> Written task:
Single out each line with the word "this" and copy it.

Records with scene code
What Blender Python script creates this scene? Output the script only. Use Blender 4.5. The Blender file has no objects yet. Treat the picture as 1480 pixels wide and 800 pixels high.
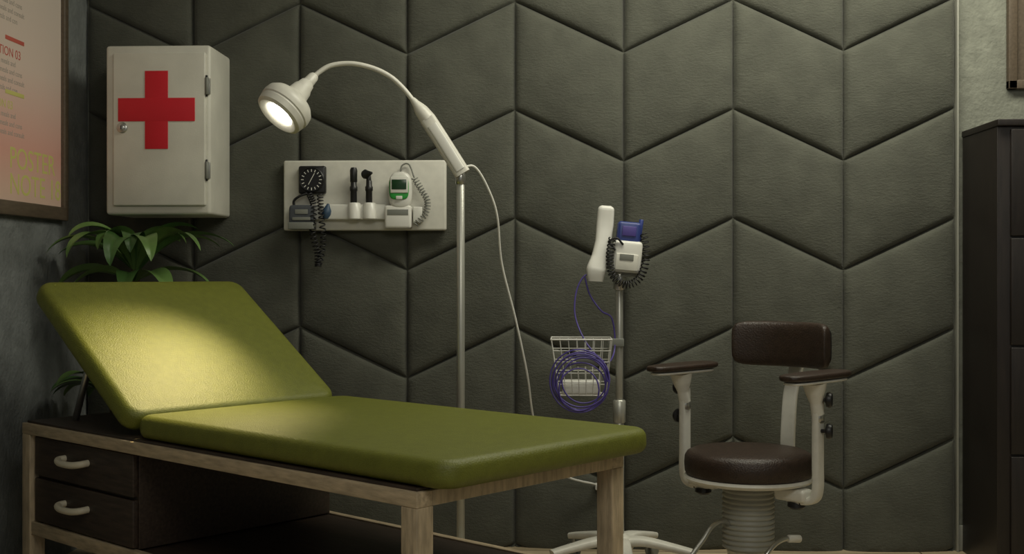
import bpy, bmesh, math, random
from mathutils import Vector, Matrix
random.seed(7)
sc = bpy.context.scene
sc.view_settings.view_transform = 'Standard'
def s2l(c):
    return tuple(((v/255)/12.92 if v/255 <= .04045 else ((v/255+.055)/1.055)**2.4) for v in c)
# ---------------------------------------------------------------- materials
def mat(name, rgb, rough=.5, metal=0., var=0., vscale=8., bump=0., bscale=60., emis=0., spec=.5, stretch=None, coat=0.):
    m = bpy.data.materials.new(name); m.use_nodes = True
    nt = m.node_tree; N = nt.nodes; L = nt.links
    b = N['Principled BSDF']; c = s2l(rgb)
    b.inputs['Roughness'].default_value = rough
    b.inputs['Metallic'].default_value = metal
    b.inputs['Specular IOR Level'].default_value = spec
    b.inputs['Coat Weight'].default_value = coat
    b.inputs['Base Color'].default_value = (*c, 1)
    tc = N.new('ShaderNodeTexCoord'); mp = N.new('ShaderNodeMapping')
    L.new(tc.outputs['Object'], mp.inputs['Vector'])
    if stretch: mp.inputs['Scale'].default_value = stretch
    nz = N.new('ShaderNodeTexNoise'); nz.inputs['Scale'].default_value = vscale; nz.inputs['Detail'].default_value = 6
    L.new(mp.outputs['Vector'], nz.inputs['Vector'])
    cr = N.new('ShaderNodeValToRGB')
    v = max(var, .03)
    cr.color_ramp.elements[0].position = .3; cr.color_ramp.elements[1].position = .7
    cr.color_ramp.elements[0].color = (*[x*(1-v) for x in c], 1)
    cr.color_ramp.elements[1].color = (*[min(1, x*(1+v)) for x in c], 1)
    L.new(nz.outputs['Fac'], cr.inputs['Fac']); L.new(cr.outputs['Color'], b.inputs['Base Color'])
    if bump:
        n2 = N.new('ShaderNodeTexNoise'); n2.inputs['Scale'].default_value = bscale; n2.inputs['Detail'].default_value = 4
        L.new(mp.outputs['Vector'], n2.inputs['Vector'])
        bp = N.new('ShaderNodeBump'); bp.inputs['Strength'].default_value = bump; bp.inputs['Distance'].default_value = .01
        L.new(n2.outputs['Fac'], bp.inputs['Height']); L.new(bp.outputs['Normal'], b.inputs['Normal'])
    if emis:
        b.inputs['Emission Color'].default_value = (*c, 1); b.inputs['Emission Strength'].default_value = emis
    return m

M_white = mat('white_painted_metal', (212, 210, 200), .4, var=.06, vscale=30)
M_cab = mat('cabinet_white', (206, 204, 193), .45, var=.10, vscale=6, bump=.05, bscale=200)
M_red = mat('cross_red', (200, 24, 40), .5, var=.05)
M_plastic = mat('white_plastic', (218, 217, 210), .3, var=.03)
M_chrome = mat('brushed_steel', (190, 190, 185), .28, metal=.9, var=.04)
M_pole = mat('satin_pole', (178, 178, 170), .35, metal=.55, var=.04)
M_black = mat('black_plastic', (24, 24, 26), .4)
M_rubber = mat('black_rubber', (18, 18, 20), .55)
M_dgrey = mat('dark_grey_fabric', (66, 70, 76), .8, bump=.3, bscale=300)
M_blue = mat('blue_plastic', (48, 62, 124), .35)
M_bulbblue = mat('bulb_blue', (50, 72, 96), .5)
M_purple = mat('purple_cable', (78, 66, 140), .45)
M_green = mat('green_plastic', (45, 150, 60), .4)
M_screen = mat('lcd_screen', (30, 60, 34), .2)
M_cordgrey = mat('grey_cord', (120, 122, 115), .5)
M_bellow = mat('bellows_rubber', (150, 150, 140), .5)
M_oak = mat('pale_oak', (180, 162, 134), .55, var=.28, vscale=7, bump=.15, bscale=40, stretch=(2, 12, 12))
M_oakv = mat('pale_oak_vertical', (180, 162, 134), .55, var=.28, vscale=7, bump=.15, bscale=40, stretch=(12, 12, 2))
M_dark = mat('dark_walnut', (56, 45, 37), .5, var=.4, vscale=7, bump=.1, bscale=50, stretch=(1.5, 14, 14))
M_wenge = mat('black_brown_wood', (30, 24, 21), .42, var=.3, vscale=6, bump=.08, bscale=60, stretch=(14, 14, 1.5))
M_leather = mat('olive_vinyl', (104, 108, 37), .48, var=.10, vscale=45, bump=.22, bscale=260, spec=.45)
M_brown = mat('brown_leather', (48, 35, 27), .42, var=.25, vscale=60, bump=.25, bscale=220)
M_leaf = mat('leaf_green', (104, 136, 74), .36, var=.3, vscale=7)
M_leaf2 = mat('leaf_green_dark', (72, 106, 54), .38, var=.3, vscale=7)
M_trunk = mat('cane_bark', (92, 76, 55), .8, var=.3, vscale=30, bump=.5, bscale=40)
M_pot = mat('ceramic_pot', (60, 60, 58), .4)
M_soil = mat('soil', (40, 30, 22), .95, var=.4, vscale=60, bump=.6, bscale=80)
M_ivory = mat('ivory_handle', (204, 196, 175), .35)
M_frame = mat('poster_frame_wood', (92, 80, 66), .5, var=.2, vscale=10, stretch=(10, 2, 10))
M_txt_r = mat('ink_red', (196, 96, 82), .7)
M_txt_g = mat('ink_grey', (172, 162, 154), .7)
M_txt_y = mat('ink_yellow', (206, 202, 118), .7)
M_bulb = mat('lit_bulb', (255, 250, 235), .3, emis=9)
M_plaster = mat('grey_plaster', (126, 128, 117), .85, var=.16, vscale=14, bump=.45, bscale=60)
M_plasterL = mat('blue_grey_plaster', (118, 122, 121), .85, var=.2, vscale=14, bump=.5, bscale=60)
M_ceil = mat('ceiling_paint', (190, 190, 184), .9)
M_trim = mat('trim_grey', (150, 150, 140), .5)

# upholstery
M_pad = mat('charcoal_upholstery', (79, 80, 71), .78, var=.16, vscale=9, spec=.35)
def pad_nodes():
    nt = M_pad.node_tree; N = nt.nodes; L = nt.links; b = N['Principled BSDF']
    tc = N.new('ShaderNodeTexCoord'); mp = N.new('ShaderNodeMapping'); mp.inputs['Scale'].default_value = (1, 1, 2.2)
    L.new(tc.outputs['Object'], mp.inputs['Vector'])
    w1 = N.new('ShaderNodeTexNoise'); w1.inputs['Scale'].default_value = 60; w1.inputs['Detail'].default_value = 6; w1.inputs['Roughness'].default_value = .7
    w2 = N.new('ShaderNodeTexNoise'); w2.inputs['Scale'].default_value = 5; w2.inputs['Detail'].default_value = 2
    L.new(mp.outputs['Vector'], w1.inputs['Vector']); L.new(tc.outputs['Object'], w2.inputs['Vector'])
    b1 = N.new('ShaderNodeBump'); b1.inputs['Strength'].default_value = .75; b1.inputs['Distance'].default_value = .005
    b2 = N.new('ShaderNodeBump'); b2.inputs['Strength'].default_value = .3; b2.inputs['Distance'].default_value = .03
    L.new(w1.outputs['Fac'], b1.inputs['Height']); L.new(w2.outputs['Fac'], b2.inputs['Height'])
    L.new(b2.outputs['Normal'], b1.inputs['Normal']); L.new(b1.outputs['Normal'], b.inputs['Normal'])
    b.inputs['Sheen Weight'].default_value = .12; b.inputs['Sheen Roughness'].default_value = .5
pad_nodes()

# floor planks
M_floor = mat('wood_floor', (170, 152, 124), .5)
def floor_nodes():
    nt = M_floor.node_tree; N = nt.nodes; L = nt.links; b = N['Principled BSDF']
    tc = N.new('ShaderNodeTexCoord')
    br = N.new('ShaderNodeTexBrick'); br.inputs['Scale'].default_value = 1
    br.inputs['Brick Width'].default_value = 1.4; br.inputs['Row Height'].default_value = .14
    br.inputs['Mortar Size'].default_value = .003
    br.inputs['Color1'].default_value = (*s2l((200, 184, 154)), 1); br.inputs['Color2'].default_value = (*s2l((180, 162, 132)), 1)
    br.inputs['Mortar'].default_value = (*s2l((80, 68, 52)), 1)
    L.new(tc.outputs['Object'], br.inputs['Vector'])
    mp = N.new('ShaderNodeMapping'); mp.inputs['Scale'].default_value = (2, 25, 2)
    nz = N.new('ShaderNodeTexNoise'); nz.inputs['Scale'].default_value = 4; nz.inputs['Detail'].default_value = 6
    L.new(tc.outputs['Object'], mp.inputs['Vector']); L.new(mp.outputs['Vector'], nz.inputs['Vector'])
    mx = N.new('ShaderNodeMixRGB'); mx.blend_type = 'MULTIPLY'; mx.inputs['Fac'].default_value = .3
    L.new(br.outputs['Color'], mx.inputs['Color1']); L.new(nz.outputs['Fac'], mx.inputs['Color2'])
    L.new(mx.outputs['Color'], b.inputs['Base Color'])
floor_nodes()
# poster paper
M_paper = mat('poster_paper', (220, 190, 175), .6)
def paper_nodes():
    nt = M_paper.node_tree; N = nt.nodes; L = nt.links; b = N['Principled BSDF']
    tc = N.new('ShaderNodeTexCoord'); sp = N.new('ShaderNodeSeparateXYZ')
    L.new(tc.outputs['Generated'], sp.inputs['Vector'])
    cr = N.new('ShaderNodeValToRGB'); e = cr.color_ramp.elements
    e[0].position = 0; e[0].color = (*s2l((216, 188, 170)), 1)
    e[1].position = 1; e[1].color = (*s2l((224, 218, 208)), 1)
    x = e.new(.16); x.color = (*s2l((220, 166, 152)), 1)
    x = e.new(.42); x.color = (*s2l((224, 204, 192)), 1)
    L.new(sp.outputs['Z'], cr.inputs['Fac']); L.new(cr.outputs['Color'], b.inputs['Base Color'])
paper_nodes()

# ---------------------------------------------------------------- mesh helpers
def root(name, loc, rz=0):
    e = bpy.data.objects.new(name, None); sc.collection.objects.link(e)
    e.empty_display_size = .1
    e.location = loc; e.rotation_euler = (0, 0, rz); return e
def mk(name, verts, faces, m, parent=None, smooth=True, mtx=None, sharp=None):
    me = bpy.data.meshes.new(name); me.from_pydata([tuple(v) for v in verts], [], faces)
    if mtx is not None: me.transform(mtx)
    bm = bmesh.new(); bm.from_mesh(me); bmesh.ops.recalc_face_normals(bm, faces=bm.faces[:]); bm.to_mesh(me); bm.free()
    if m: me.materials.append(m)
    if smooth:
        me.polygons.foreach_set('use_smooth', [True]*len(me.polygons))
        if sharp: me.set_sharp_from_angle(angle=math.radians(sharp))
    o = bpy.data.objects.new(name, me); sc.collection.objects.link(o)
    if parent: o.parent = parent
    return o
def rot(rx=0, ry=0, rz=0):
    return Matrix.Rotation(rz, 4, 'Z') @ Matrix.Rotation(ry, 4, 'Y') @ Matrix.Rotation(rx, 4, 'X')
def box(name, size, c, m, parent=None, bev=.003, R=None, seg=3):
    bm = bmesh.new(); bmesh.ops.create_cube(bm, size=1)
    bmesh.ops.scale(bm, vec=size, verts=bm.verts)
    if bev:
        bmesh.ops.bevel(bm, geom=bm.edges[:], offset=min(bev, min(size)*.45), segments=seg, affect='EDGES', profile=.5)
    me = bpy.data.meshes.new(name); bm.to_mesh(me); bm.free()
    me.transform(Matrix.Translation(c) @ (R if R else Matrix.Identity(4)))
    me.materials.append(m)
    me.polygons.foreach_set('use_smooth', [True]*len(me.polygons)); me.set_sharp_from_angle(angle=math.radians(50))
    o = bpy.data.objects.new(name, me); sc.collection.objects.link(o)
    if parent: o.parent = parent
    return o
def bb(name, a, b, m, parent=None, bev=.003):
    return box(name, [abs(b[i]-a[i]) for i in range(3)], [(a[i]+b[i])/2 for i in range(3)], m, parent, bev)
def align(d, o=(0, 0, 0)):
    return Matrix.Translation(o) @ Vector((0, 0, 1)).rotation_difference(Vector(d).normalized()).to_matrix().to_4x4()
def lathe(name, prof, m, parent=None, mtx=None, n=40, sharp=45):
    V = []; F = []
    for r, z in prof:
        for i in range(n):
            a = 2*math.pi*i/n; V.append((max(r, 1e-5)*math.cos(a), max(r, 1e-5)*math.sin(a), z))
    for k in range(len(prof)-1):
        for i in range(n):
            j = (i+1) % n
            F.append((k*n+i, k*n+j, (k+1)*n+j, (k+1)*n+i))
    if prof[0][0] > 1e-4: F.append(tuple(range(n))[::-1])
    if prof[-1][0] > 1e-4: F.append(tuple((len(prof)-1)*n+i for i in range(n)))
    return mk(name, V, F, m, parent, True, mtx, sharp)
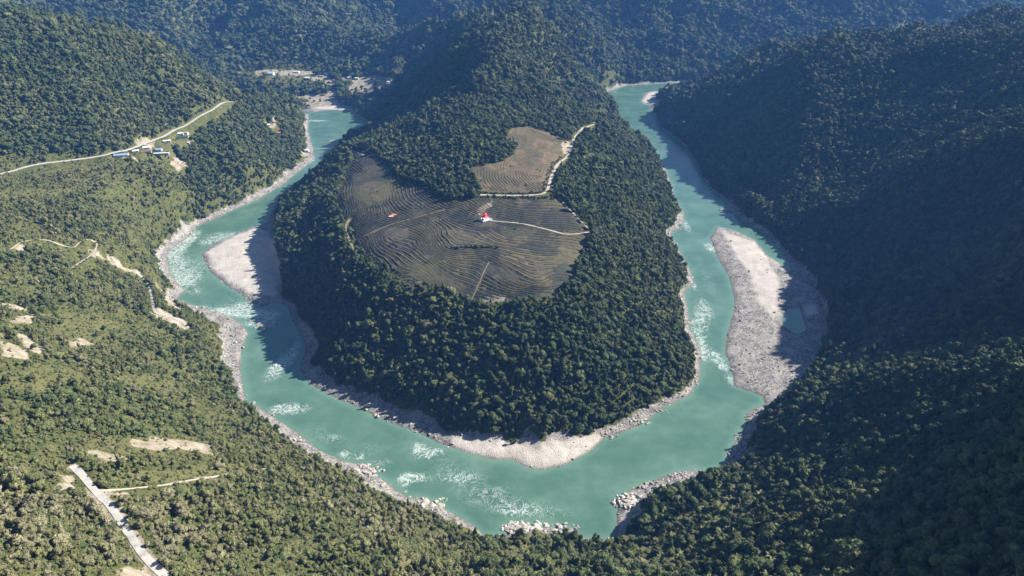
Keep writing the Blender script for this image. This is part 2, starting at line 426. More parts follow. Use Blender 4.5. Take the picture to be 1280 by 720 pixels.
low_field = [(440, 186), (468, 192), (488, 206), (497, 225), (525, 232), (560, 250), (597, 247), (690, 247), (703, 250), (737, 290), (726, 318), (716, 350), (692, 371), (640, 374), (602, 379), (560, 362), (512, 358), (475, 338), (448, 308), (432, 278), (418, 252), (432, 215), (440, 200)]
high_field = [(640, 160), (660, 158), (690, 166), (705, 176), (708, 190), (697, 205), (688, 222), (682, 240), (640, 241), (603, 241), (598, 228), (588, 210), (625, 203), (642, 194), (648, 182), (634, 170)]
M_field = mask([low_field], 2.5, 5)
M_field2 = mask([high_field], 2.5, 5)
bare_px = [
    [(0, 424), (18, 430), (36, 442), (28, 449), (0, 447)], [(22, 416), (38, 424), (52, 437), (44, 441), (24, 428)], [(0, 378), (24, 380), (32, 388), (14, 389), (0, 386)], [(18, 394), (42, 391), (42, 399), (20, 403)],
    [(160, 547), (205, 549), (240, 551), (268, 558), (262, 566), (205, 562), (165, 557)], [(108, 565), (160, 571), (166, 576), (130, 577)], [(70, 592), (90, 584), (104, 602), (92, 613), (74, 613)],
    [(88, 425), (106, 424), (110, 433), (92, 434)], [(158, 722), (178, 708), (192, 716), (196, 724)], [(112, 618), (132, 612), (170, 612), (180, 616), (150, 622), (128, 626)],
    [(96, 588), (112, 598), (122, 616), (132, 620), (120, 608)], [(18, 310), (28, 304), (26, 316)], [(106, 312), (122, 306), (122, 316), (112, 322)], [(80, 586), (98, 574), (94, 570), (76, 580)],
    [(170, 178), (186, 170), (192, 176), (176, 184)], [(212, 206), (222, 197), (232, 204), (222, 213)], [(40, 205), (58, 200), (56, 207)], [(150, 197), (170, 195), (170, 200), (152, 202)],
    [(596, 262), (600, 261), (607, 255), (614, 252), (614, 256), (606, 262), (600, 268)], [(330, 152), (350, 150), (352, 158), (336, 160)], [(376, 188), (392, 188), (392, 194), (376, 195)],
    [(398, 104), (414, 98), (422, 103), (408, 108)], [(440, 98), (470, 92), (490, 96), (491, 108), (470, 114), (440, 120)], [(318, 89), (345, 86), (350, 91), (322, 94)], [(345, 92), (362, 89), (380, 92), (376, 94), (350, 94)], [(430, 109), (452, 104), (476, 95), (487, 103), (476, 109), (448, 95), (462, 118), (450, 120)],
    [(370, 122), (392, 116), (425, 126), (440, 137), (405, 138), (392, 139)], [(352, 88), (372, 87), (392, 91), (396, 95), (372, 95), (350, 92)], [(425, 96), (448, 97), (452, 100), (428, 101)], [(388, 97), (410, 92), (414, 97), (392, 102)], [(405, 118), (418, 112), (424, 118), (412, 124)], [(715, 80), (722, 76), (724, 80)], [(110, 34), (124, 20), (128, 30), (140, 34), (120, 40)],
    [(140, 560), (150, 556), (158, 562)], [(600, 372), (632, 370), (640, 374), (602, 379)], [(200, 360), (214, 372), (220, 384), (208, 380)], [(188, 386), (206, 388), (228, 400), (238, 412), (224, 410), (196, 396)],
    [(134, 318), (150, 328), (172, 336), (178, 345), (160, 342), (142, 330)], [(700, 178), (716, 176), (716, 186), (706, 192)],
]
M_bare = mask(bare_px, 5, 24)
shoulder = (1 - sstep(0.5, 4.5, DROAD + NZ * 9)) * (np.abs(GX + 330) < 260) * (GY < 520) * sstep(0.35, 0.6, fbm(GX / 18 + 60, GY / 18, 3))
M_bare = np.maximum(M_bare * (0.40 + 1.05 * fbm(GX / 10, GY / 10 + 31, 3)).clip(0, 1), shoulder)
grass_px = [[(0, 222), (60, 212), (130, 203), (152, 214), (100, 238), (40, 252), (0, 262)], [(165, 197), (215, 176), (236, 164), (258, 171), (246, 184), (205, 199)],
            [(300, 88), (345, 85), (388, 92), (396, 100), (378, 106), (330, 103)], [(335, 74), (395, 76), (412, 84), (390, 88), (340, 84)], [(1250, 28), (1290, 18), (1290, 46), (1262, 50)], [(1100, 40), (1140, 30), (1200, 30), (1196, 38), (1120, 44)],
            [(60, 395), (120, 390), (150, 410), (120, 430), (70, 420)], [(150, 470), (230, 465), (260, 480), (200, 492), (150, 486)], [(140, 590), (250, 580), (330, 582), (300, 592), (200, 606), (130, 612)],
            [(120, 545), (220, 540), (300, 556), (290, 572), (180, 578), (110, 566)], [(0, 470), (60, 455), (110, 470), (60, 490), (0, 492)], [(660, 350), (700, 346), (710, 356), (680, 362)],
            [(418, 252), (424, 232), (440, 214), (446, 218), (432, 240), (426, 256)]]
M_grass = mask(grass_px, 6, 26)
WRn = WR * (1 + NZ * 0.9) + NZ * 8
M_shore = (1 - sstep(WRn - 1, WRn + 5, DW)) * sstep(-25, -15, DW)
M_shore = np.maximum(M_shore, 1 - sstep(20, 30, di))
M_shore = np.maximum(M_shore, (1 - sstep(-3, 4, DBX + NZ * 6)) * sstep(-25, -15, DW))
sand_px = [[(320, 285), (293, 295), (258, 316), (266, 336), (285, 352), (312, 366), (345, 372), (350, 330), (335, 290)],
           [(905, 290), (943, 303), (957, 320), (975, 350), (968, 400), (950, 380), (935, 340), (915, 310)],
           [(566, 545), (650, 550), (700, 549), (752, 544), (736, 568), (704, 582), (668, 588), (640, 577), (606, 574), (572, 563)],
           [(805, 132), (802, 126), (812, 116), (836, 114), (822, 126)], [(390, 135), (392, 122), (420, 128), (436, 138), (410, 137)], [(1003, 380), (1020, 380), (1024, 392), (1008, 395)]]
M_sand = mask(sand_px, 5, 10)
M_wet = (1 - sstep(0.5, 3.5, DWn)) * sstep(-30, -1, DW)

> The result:
What Blender Python script creates this scene? Output the script only. Use Blender 4.5. The Blender file has no objects yet. Treat the picture as 1480 pixels wide and 800 pixels high.
Keep writing the Blender script for this image. This is part 2, starting at line 426. More parts follow. Use Blender 4.5. Take the picture to be 1280 by 720 pixels.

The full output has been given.